Planet Business

The Dyson Supersonic, ‘accidental pirates’ and Warren Buffett’s 92-year-old sidekick

 

Image of the week: Peak virtual

Yes, these are the fingers on the nuclear button, but what do they look like viewed in virtual reality? Only Barack Obama knows. The US president made front pages this week alongside German Chancellor Angela Merkel as both leaders gamely sported a Google Cardboard thingy equipped with a PMD CamBoard pico flexx (it says here) and hand-tracking software. Only a picture of the Queen wearing an Oculus Rift, or perhaps the Dalai Lama with a HTC Vive, can top it. Elsewhere at the Hanover Messe, the world’s largest industrial trade fair, Obama spent some time hanging with Siemens, which gave him golf clubs designed with its software. “I’m going to teach Angela how to play,” said Obama, to which Angela looked only thrilled.

In Numbers: Hairdryer treatment

€399

Cost of Dyson’s first personal care product, the Supersonic, a hairdryer that makes less noise and doesn’t overheat hair as much, thereby causing less styling damage than normal hairdryers.
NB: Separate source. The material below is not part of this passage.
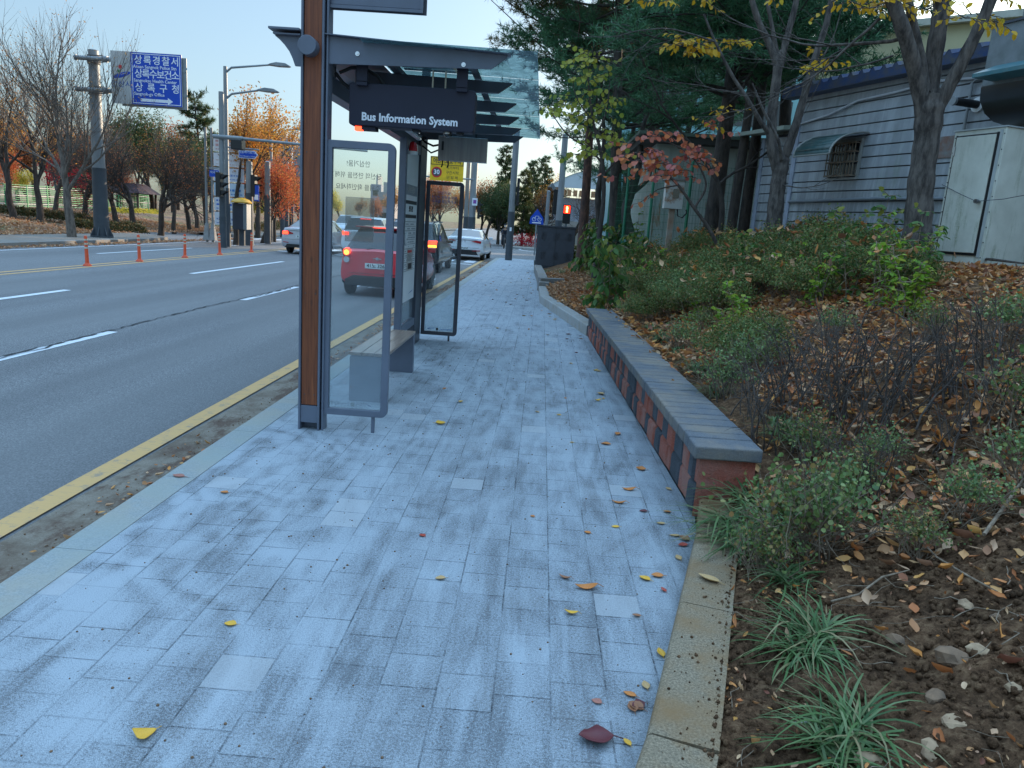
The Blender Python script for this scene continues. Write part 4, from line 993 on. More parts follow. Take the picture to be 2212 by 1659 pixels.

Form an orderly queue at Dyson.ie.

£50 million

Sum that Dyson pumped into research and development (R&D) for the Dyson Supersonic. The salon sales alone should make their outlay back for them.

1,625

Kilometre of hair on which Dyson tested the device, which uses the same airflow principles as Dyson’s desk fans – which are probably also better at drying hair than most actual hairdryers.

The lexicon: Accidental pirates

Anyone who uses the internet is an “accidental pirate”. Some of them are totally conscious, deliberate pirates, too, and some are professionals. But it’s the “accidental pirates” that Getty Images is worried about. The photo agency, representing more than 200,000 photo-journalists and artists, says it will file a competition lawsuit with the EU against Google, arguing that changes to Google’s image searches promote piracy. Its case is that because image consumption is immediate, once an image is displayed in large format by Google, there is little reason for the users to continue to the original source site of a picture they are viewing, resulting in widespread copyright infringement. It’s accidental piracy at first sight.

Getting to know: Charlie Munger

Charlie Munger is Warren Buffett’s “92-year-old sidekick”, as Bloomberg puts it, and more officially the vice-chairman of Berkshire Hathaway. A billionaire and fount of investment wisdom in his own right, Munger was a meteorologist in the US Army Air Corps during the second World War, went to Harvard Law School in the late 1940s and met Buffett at a dinner party in 1959. His pearls include the following advice: “Invest in a business any fool can run, because someday a fool will. If it won’t stand a little mismanagement, it’s not much of a business.” The secret of his success: “We recognised early on that very smart people do very dumb things, and we wanted to know why and who, so we could avoid them.” The annual Berkshire Hathaway shareholders meeting takes place this weekend.

The list: Retail failures

BHS, aka British Home Stores, has gone into administration, amid laments that it was not catering to the needs of the 21st-century consumer. The department store chain, which has four outlets in Northern Ireland, could join these names that have disappeared from the streets.

1 Clerys

The highest-profile Irish retailer to close and much-missed in Dublin. The fallout from how its staff were treated may yet prompt employment law reform.

2 Woolworths

An emporium of affordable amazingness in its heyday.

3 Virgin Megastores

These still exist in the Middle East, but they’re now a distant memory for Irish shoppers. Much of its Aston Quay store is now a SuperValu.

4 Fresh & Easy

Tesco’s venture into the Californian grocery market, initiated at the height of its Noughties pomp, was an unmitigated disaster.

5 Borders

US books and coffee merchants Borders began to expand internationally in the late 1990s but its ambitious schemes all sadly unravelled.